Why Ritter Sport Is the Only Chocolatier That Can Sell Square Chocolate Bars

Why Ritter Sport Is the Only Chocolatier That Can Sell Square Chocolate Bars

Germany’s iconic Ritter Sport chocolate comes in a super-handy format: 16 squares in a four-by-four pattern. Easy to store, easy to carry. Other candy firms have naturally been keen to follow suit—but they can’t, at least not in Germany.

The German Federal Court of Justice ruled on Wednesday that only Alfred Ritter, Ritter Sport’s maker, can sell square chocolate bars. This marks the latest stage in a long-running challenge from Mondelez’s mdlz Kraft, maker of the popular Milka chocolate line.

Kraft’s argument is that it is perfectly normal for a chocolate-maker to package its wares in squares, so it makes no sense to trademark the format.

In 2010, Kraft started selling a “double chocolate bar” that could be broken into two large squares of smaller squares. Ritter sued, claiming infringement of its 3D trademark. It won at the district court level, before an appeal court sided with Kraft. Germany’s supreme court then refused to hear Ritter’s appeal in 2013.

Kraft then went further, attempting to have Ritter’s 3D trademark nullified on the basis that the square shape of a chocolate bar is simply a technical function of the product.

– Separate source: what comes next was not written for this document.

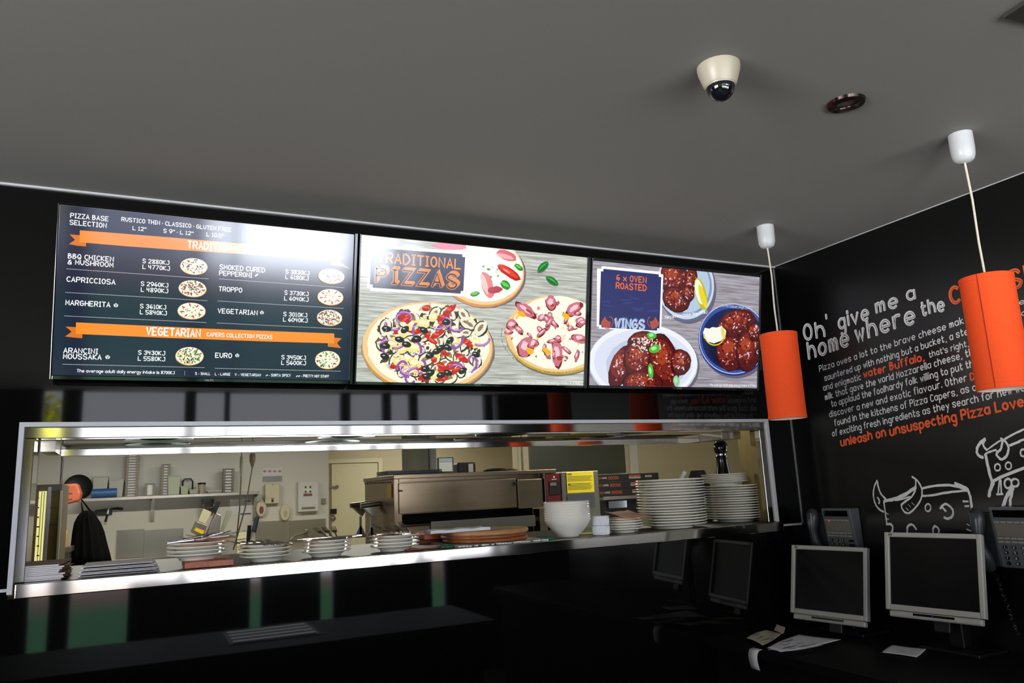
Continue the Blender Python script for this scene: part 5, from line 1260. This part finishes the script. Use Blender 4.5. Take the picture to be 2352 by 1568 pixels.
g = MB(); px_box(g, 704.5, 1116, 710.5, 1131, YK - .105, .0015); px_box(g, 700, 1121, 715, 1126.5, YK - .1052, .0014); g.build('cross', mat('badge_cross', (226, 216, 196), .5, noise=.05), root)
g = MB(); px_box(g, 697, 1133, 717, 1139, YK - .103, .002); g.build('small_sticker', mat('sticker_mix', (140, 70, 80), .5, noise=.6, scale=80), root)
g = MB(); px_box(g, 693, 1164, 724, 1169, YK - .103, .002); g.build('name_plate', mat('plate_grey', (120, 112, 80), .5, noise=.3, scale=90), root)
quick('door_switch', 'dark latch knob on the wall beside the recess', 'switch', 739, 1144, 748, 1156, YK - .04, .038, M_DSTEEL)
# black brush and blue handle
q0 = at(592, 1186, y=YK - .1); q1_ = at(582, 1222, y=YK - .1)
b = MB(); b.tube([q0, q1_], [.022, .03], 8); tag(b.build('cleaning_brush', mat('navy_brush', (36, 48, 62), .5, noise=.1), None, True), 'dark blue brush hanging under the pink soap dispenser', 'brush')
q0 = at(573, 1206, y=YK - .12); q1_ = at(568, 1250, y=YK - .12); q1_.z = zb1 + .022
b = MB(); b.tube([q0, q1_], .022, 8); tag(b.build('black_paddle', M_BPLAS, None, True), 'black upright paddle left of the blue brush', 'utensil')
# splashbacks and bench, sink tap
for pa, pb, ya, yb, lab in ((268, 330, 1216, 1280, 'left steel splashback panel behind the bench'), (331, 420, 1215, 1280, 'second steel splashback panel with curved glare'), (588, 662, 1196, 1275, 'dark steel splashback panel beside the tap'), (664, 748, 1193, 1268, 'steel splashback panel behind the sink tap')):
    quick('splashback', lab, 'panel', pa, ya, pb, yb, YK - .02, .018, mat('wavy_steel', (190, 186, 170), .3, 1, noise=.1, scale=5, bump=.35, bscale=3.5, stretch=(1, 1, .25)), 'steel splashbacks')
zt = at(690, 1268, y=YK - .6).z; zb1 = .95
root = thing('kitchen_bench', 'long steel kitchen bench under the wall shelf', 'bench', (.6, 6.6, 0))
b = MB(); b.box(-.8, 2.75, 6.2, YK - .025, zb1 - .04, zb1); b.build('bench_top', M_BRUSH, root)
for xx in (-.7, .9, 2.6):
    b = MB(); b.box(xx, xx + .05, 6.25, 6.3, .0, zb1 - .041); b.build('leg', M_DSTEEL, root)
b = MB(); b.box(-.7, 2.65, 6.3, 6.9, .2, .24); b.build('undershelf', M_DSTEEL, root)
root = thing('sink_tap', 'chrome swan neck tap in front of the splashback', 'tap', at(668, 1262, y=YK - .1))
q = at(708, 1221, y=YK - .08); q2_ = at(668, 1232, y=YK - .2); b = MB(); b.tube([q, (q.x - .06, q.y - .03, q.z - .02), (q2_.x + .03, q2_.y, q2_.z + .0), (q2_.x, q2_.y, q2_.z - .03), (q2_.x, q2_.y, q2_.z - .1)], .012, 10); b.build('spout', M_DSTEEL, root, True)
b = MB(); b.cyl((q.x, YK - .1, q.z), (q.x, YK - .021, q.z), .03, n=16); b.box(q.x - .012, q.x + .012, YK - .12, YK - .1005, q.z - .05, q.z + .05); b.build('valve', M_DSTEEL, root)
# slicer
YL = 6.3
root = thing('meat_slicer', 'steel meat slicer with yellow warning label on the bench', 'slicer', at(470, 1275, y=YL))
def pp(lst, Y): return [tuple(at(px_, py_, y=Y)) for px_, py_ in lst]
b = MB(); b.prism(pp([(466, 1245), (496, 1177), (508, 1183), (503, 1232), (498, 1262), (462, 1262)], YL), (0, .2, 0)); b.build('blade_guard', M_BRUSH, root, fix=True, bevel=.006)
b = MB(); b.prism(pp([(440, 1222), (452, 1197), (476, 1206), (466, 1236)], YL - .05), (0, .25, 0)); b.build('carriage', M_DSTEEL, root, fix=True, bevel=.006)
b = MB(); b.prism(pp([(455, 1196), (467, 1167), (487, 1176), (472, 1204)], YL - .02), (0, .2, 0)); b.build('pusher', M_CREAM, root, fix=True, bevel=.006)
b = MB(); b.prism(pp([(487, 1174), (499, 1150), (508, 1153), (495, 1180)], YL - .04), (0, .06, 0)); b.build('grip', M_BPLAS, root, fix=True)
b = MB(); b.prism(pp([(446, 1218), (450, 1211), (470, 1219), (466, 1227)], YL - .056), (0, .004, 0)); b.build('warning_label', mat('warning_yellow', (236, 190, 24), .5, noise=.03), root, fix=True)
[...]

If a product’s shape is purely functional, under European law it is not supposed to be possible to trademark that shape.

It failed at first, with the German Patent and Trademark Office ruling that the iconic design was also a factor, alongside its functionality, and also pointing out that, well, it’s perfectly possible to make functional chocolate bars that aren’t square.

But then Kraft struck it lucky at the Federal Patent Court, which agreed to delete Ritter’s 3D trademark because square chocolate bars are particularly easy to package, store, transport, portion, and carry in a jacket pocket. That makes the square shape a technical function, the court said.

Ritter took the case up to the Federal Court of Justice, which on Wednesday bounced the case back down to the Federal Patent Court, on the basis that chocolate bars don’t have to be square in order to be transported and enjoyed. “The square form of the chocolate bar is not a crucial usage attribute of chocolate,” the judges wrote in their ruling.

The Federal Patent Court will now have to re-examine its deletion of Ritter’s 3D trademark. For now, though, Ritter retains its monopoly on square chocolate bars.

Mondelez is not exactly an enemy of 3D trademarks for chocolate, it should be noted. In the U.K., it’s trying to defend its own trademark on its alpine-looking Toblerone chocolate bar against local retailer Poundland, which has been selling a similar-looking bar called “Twin Peaks.”